After this morning’s roller coaster, it appears that the market has finally settled into a rally by the afternoon. All but the NASDAQ have managed to re-enter green territory. Anxiety is still prominent among investors despite the initial wave of corporate earnings beating lowered expectations. Johnson & Johnson (JNJ) cut its full-year forecast, citing the impact of a strong dollar, though adjusted earnings topped expectations. Weaker economic outlooks were also offset by a positive earnings report from JPMorgan Chase (JPM) which posted stronger-than-expected earnings growth, helped by a rebound in fixed-income trading.

Domestically, the market may have taken some wild turns, but overall, today’s economic data put a few big checks in the positive column. Firstly, the producer price index (PPI) for total final demand in March increased by 0.2% after falling by 0.5% in February. This was exactly in-line with economist expectations. Energy prices jumped by 1.5% in February while food prices decreased by 0.8% after a 1.6% increase in February. Excluding food and energy, producer price inflation rebounded slightly by 0.2% after falling 0.5% the month before, but came in above the consensus expectation for a 0.1% increase. Excluding all major components (food, energy, and trade services) the PPI rose 0.2% after noting no change in February. Ultimately, inflation at the producer level remains extremely low and today’s reading should also factor into the Fed’s decision to stay loose on monetary policy for a while.
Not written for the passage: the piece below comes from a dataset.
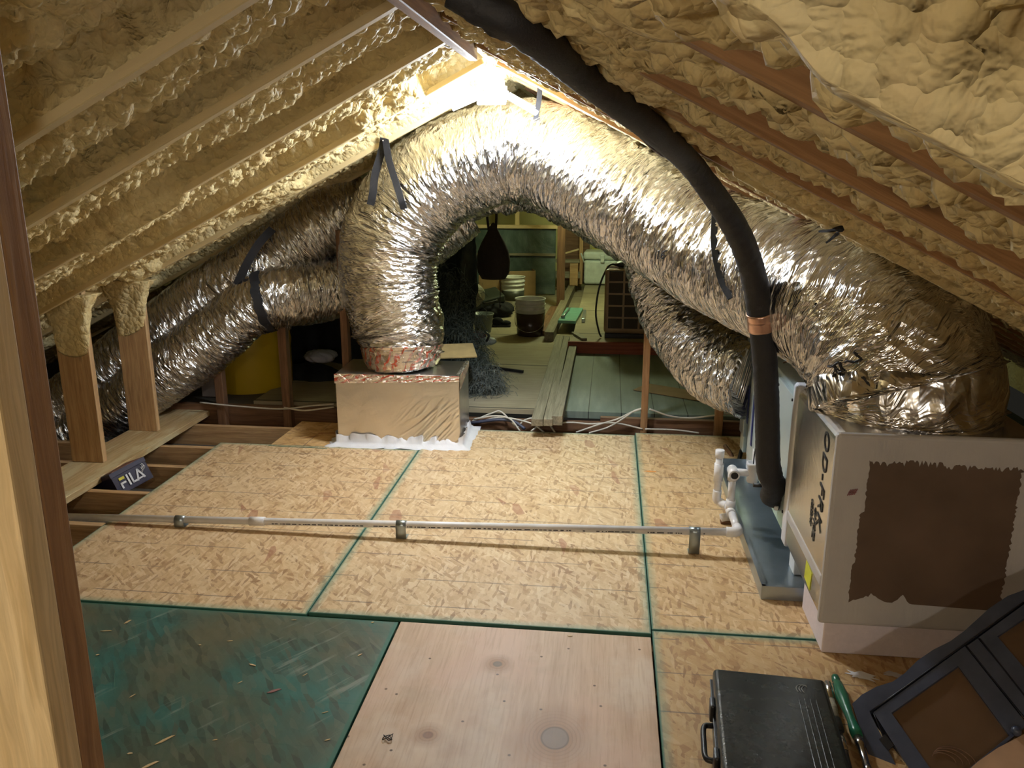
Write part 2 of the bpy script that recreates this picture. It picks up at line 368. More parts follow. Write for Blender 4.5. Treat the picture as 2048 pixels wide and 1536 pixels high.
def ply_mat(knots):
    t = NT('knotty_plywood'); t.D2 = True; tc = t.n('ShaderNodeTexCoord').outputs['Object']
    dv = t.noise(t.coord(src=tc), 2.5, 3)
    g = t.noise(t.coord(src=tc, scale=(26, 1.6, 1)), 1.0, 6, .6, .6); g2 = t.noise(t.coord(src=tc, scale=(120, 7, 1)), 1.0, 4)
    n = t.noise(t.coord(src=tc), 3.2, 5, .6)
    col = t.ramp(g.outputs[0], [(.3, (.54, .36, .235)), (.55, (.63, .45, .31)), (.75, (.68, .50, .36))])
    col = t.mix(t.ramp(n.outputs[0], [(.42, 0), (.65, .7)]), col, (.72, .60, .48)); nb = t.noise(t.coord(src=tc, loc=(4, 2, 0)), 2.2, 3, .5); col = t.mix(t.ramp(nb.outputs[0], [(.50, 0), (.68, .6)]), col, (.66, .42, .30)); nd_ = t.noise(t.coord(src=tc, loc=(9, 7, 0)), 4.5, 4, .6); col = t.mix(t.ramp(nd_.outputs[0], [(.58, 0), (.75, .5)]), col, (.50, .36, .24))
    col = t.mix(t.ramp(g2.outputs[0], [(.3, .3), (.5, 0)]), col, (.40, .23, .12))
    for (kx, ky, r, kc) in knots:
        vm = t.n('ShaderNodeVectorMath', operation='SUBTRACT'); t.l(tc, vm.inputs[0]); vm.inputs[1].default_value = (kx, ky, 0)
        sc = t.coord(src=vm.outputs[0], scale=(1, .82, 0)); ad = t.n('ShaderNodeVectorMath', operation='MULTIPLY_ADD'); t.l(dv.outputs['Color'], ad.inputs[0]); ad.inputs[1].default_value = (r*.25, r*.25, 0); t.l(sc, ad.inputs[2])
        ln = t.n('ShaderNodeVectorMath', operation='LENGTH'); t.l(vm.outputs[0] if r < .02 else ad.outputs[0], ln.inputs[0]); L = ln.outputs['Value']
        col = t.mix(t.ramp(L, [(r*1.0, .85), (min(1, r*3.8), 0)]), col, (.38, .20, .09))
        ring = t.math('SINE', t.math('MULTIPLY', L, 520)); col = t.mix(t.math('MULTIPLY', t.ramp(ring, [(.2, 0), (1, .4)]), t.ramp(L, [(r, 1), (min(1, r*2.8), 0)])), col, (.22, .11, .05))
        col = t.mix(t.ramp(L, [(r*.92, 1), (r*1.05, 0)]), col, kc)
        col = t.mix(t.math('MULTIPLY', t.ramp(L, [(r*.9, 0), (r*.98, 1), (r*1.08, 0)]), .85), col, (.09, .045, .02))
    sp = t.vor(t.coord(src=tc), 5.5)
    col = t.mix(t.ramp(sp.outputs['Distance'], [(.018, .9), (.03, 0)]), col, (.10, .05, .025))
    return t.out(col, .52, 0., t.bump(g2.outputs[0], .12, .002))
def mastic_mat(name, c):
    t = NT(name); v = t.coord('Object', scale=(1, 1, 1)); n = t.noise(t.coord('Object', scale=(30, 30, 5)), 1.0, 5, .6); n2 = t.noise(v, 5, 4)
    return t.out(t.ramp(n2.outputs[0], [(.3, tuple(x*.86 for x in c)), (.7, c)]), .55, 0., t.bump(n.outputs[0], .5, .004))
M['mastic'] = mastic_mat('grey_mastic', (.60, .57, .55))
M['mastic_white'] = mastic_mat('white_mastic', (.80, .80, .84))
M['black_web'] = plain('black_webbing', (.012, .011, .013), .75, 0., .3, 300)
M['rubber'] = plain('black_foam_rubber', (.022, .020, .021), .62, 0., .35, 220)
M['copper'] = plain('copper', (.72, .45, .34), .3, 1.0, .2, 40)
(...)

Next, it appears that the effects of winter weather may be fading thanks to some relatively healthy retail sales numbers in March. For the month, sales rebounded by 0.9% after falling by a revised -0.5% in February. Market consensus was for a 1.1% boost, but the gain for the month is strong nonetheless. Excluding automobile sales, overall sales increased by 0.4% in March after reporting no change in February. When gasoline and auto sales were excluded from the headline number, sales rebounded by 0.5% following a 0.3% decline in February and were above the consensus expectation of 0.4%. When broken down by components, motor vehicles showed some relative strength for the month up by 2.7% over February. Sales at furniture, clothing, department stores and miscellaneous stores were also strong. Retail trade and food service sales were up 1.3% year-over-year, compared to 1.9% year-over-year in February. It’s more apparent that we’ve moved past the adverse winter doldrums and these retail sales should help give gross domestic product (GDP) numbers a boost in Q1-2015. The most important takeaway here is that it is still the consumer sector that is carrying the U.S. economy at the moment.

Lastly, business inventory growth did not exceed sales for the month of February. Overall inventories rose 0.3% for the month and were in-line with sales which were unchanged for the month. The stock-to-sales ratio came in at an unchanged 1.36. However, these are still the fattest readings since July 2009. There was one noticeable weak point and that was a further decline in sales at the wholesale level, a drop that has ultimately been inflating inventories across sectors. However, it appears that issues at the wholesale level have eased for the month, and the strong retail sales report means that there should be healthier wholesale levels for March. While inventory growth is a positive point for GDP estimates, much of the recent build was negative since it was the result of an underlying weakness in sales. Higher inventories also discourage companies from expanding and hiring, and this was also a likely factor in March’s negative jobs report.